I have spent 25 years of my career at exchanges, and most of those at an energy derivatives exchange (with which I have no present connection). For several months, I have watched the growing frequency and vigour with which government and business leaders have focused on the role of speculators in driving energy prices sharply higher around the world. As a market professional, having in past years been responsible for regulation of energy derivatives, and called upon to testify as an expert in energy derivative matters before governmental committees and by the US Department of Justice, I am extremely sceptical that speculators are behind high energy prices. My reason for writing is driven by my concern that in hunting the monster in the closet, we will end up adopting legislation and new regulations that will harm our public markets, which are essentially the work of my life.

In today's WSJ we have this story:

The collapse this week of SemGroup LP, a little known private oil-marketing firm, may have played a role in crude oil's 14% drop over the past 10 days.

The Tulsa, Okla., company filed for Chapter 11 bankruptcy protection Tuesday, citing among other financial woes a loss of at least $2.4 billion in crude-oil futures. Changes in its hedging strategies coincided with big moves in oil recently.

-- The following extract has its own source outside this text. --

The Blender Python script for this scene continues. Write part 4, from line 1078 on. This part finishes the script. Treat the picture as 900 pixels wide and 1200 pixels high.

The company had taken out short positions, or bets that crude prices would fall, as a hedging strategy for oil it intended to move through a subsidiary's pipelines and sell to refiners, according to an affidavit filed in Delaware bankruptcy court by Terrence Ronan, SemGroup's senior vice president, finance. Then, when oil prices rose, SemGroup moved to "cover" its short positions by taking out equivalent long positions, or bets that oil prices would rise...

One theory making the rounds in the market is that as SemGroup's long positions snowballed, so did the oil rally. SemGroup's rapid exit from the market removed a force for upward momentum when the market, under siege from negative U.S. economic indicators, needed it most.

Nah, it isn't speculators! It's the 87 million barrels of crude we use, and the 85 million barrels of crude that is produced..blah blah blah...

Everything reduced to a soundbite.

And Senator McCain came out with one today. He said that oil dropped because Bush said we need to start drilling!

I could say oil dropped because Bush finally quit filling the SPR!

Whatever. I just guess speculators have holy hands!